In both cases, the Kukis were defending—not invading.
2. They Lack the Political Armor Others Have
- The Meiteis dominate state institutions, media, bureaucracy, and have strong civil society networks in the valley.
- The Kaccha Nagas have decades-old armed movements (like NSCN-IM) with international recognition, ceasefire agreements, and a unified territorial narrative.
- The Kukis? They are politically fragmented across dozens of sub-tribes, with competing armed groups, no single political voice, and minimal representation in state power structures.
• In ethnic politics, weakness is vulnerability.
• When you lack unity, arms, or institutional leverage, your land becomes easy to contest—and your people, easy to displace.
This isn’t a conspiracy—it’s strategy. History shows that communities without consolidated power are targeted first when territory is up for grabs.
3. State Policies Have Weaponized Identity
The Indian state’s approach in Manipur has deepened divisions:
- Armed patronage: At different times, both Naga and Kuki militias were used as proxy forces—arming communities against each other while denying them political solutions.
- Ambiguous boundaries: Hill district borders remain poorly demarcated, allowing rival claims to fester.
- Reservation competition: Instead of addressing economic inequality, the system pits ST groups against each other for jobs and education—turning policy into a battleground.
The result? Ethnic identity becomes a survival tool—and a target. Kukis are accused of “hogging reservations” by the Meiteis, while the kuki-zo's own fears of cultural extinction are ignored.
4. They Are Blamed for Defending Themselves
• When Kukis form village defense groups or demand autonomy, it’s framed as “militancy.”
• When they flee burning villages, they’re called “troublemakers.”
• When they speak of ancestral rights, they’re labeled “anti-Manipur.”
But what choice do they have?
* If you don’t defend your home, you lose it.
* If you do defend it, you’re called violent.
This is the double bind of the marginalized: punished for resistance, erased for having weak leadership and no unity.
5. No Space for Truth—Not Even Neutrality
During the 2023 violence, Meitei families who tried to speak the truth and stay neutral were attacked by Meitei militias:
• Meitei mobs accused them of “siding with the Kukis” and vandalised their properties.
• Hardline elements labeled them “traitors” for refusing to vilify the Kukis.
Truth-telling was silenced—replaced by false narratives, propaganda, and the threat of annihilation.
The Bottom Line
The Kukis are not “in conflict with everyone.”
They are caught between everyone’s ambitions—with no unified army command, no capital, and no veto power over decisions that decide their fate.
They are at the receiving end because:
- Their land is coveted
- Their unity is fractured
- Their leaders are easy to manipulate
- Their voice is drowned out
- Their defense is criminalized
- Their existence is seen as an obstacle
"This isn’t tribal animosity.
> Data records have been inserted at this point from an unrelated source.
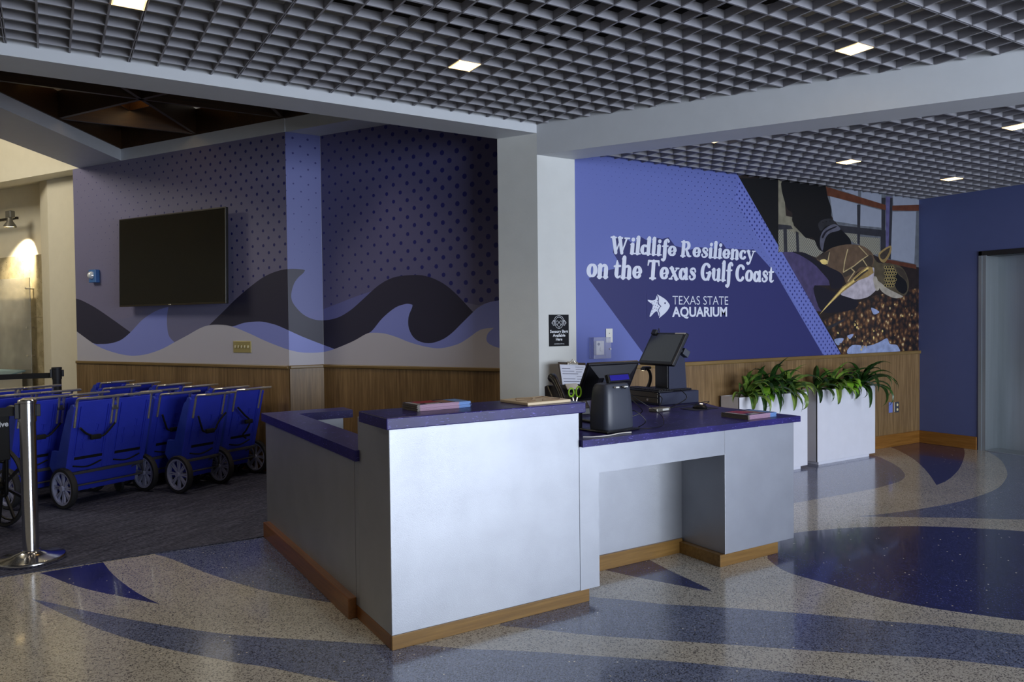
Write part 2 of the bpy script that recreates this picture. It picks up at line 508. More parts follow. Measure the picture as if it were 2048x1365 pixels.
# ---- blue wall with elevator opening
DY0, DY1, DZ = 4.413, 3.15, 2.205
mb = MB(); mb.box(XB, XB + .15, DY0, YM, 0, 3.62); mb.box(XB, XB + .15, DY1, DY0, DZ, 3.62); mb.box(XB, XB + .15, -6, DY1, 0, 3.62)
struct(mb.build('wall_right', M['blue_paint']))
mb = MB(); mb.rbox(XB - .022, XB, DY0 + .01, YM - .026, 0, .145, .004); struct(mb.build('baseboard_right', M['base_y']))
M['steel'] = mat('brushed_steel', (166, 174, 180), 0.36, 0.72, stretch=(6, 6, .3), vs=3, var=.06)
M['steel_dark'] = mat('steel_frame_edge', (70, 68, 66), 0.35, 0.8)
dr = bpy.data.objects.new('door_1', None); C.objects.link(dr); dr.location = (XB, DY0, 0); struct(dr, 'brushed steel elevator entrance'); dr['category'] = 'elevator door'
mb = MB(); F = T(-XB, -DY0, 0)
mb.box(XB - .012, XB + .05, DY0 - .035, DY0 - .002, 0, DZ, 0, F)
mb.box(XB - .012, XB + .05, DY1, DY1 + .035, 0, DZ, 0, F)
mb.box(XB - .012, XB + .05, DY1, DY0 - .002, DZ - .05, DZ - .002, 1, F)
mb.box(XB - .004, XB + .26, DY0 - .075, DY0 - .035, 0, DZ - .05, 0, F)
mb.box(XB + .02, XB + .26, DY1, DY0 - .035, DZ - .055, DZ - .05, 1, F)
mb.build('door_frame', [M['steel'], M['steel_dark']], dr)
mb = MB(); mb.box(XB + .26, XB + .30, DY1, DY0 - .045, 0.004, DZ, 0, F); mb.build('door_panel', M['steel'], dr)
mb = MB(); mb.box(XB - .01, XB + .26, DY1 + .035, DY0 - .08, 0.001, 0.008, 0, F); mb.build('sill', M['steel'], dr)

# ---- stroller bay walls
A0 = uw(UA, 5.355); J0 = Vector((0, YS, 0))
xA = (UA - YS * .5) / (S3 / 2); xB_ = (UB - YS * .5) / (S3 / 2)     # x where each plane meets the jog
def wallpoly(pts, z0, z1, name, m, off_=0.0):
    mb = MB(); mb.prism([(p[0], p[1]) for p in pts], z0, z1); return struct(mb.build(name, m))
WE = 8.90                                                          # left end (w) of wall A
pA0 = Vector((xA, YS, 0)); pA1 = uw(UA, WE); pB0 = Vector((xB_, YS, 0)); pB1 = uw(UB, 2.9)
wallpoly([pA1, pA0, pA0 + UD * .25, pA1 + UD * .25], 0, 3.36, 'wall_left', M['white_paint'])
wallpoly([pA0, pB0, pB0 + Vector((.3, .3, 0)), pA0 + Vector((.1, .3, 0))], 0, 3.6, 'wall_middle', M['white_paint'])
wallpoly([pB0, pB1, pB1 + UD * .2, pB0 + UD * .3], 0, 3.6, 'wall_center', M['white_paint'])


def seg(name, a, b, inward, th, z0, z1, m, r=0.0):
    """strip along a-b standing th proud of the wall"""
    a = Vector(a); b = Vector(b); d = (b - a); L = d.length; ang = math.atan2(d.y, d.x)
    mb = MB(); X = T(a.x, a.y, 0) @ RZ(ang)
    s = 1 if (RZ(ang) @ Vector((0, 1, 0))).dot(inward) > 0 else -1
    y0, y1 = (0, th) if s > 0 else (-th, 0)
    if r: mb.rbox(0, L, y0, y1, z0, z1, r)
    else: mb.box(0, L, y0, y1, z0, z1)
    o = mb.build(name, m); o.matrix_world = X; return struct(o)


inA = -UD; inJ = Vector((0, -1, 0))
M['wain_dark'] = M['wainscot']
tn = 3
for a, b, inw in ((pA1, pA0, inA), (pA0, pB0, inJ), (pB0, pB1, inA)):
    seg('trim_%d' % tn, a, b, inw, .014, .1, CAPZ - .03, M['wainscot']); tn += 1
    seg('trim_%d' % tn, a, b, inw, .03, CAPZ - .032, CAPZ, M['cap'], .007); tn += 1
    seg('baseboard_left', a, b, inw, .022, 0.004, .12, M['base'], .003)
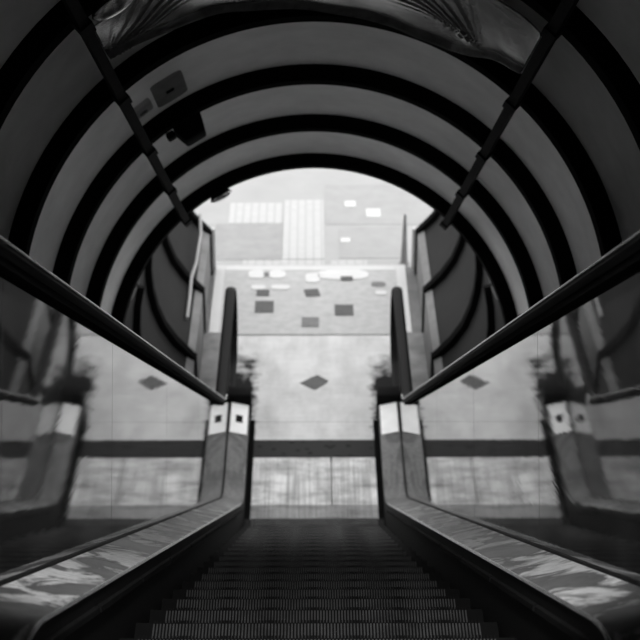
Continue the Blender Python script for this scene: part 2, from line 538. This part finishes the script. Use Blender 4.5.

It’s structural targeting".
Until the Government of India acknowledges that peace requires justice—not just ceasefire agreements—the Kukis will continue to pay the price for living in the wrong place at the wrong time.
The moment the SoO groups establish strong, unified leadership—with a cohesive command structure for security and a shared vision for policy-making—everything will fall into place. The recent conflict in Litan was a clear lesson in what weakness invites: when you are perceived as weak, everyone wants to pick a fight, frame it along ethnic lines, and take your land.
But ultimately, asking “why do they fight?” remains the wrong question.
The right one is: “Why do we keep trying to steal others’ land by killing its owners—and attempting to rewrite their history and future without them?”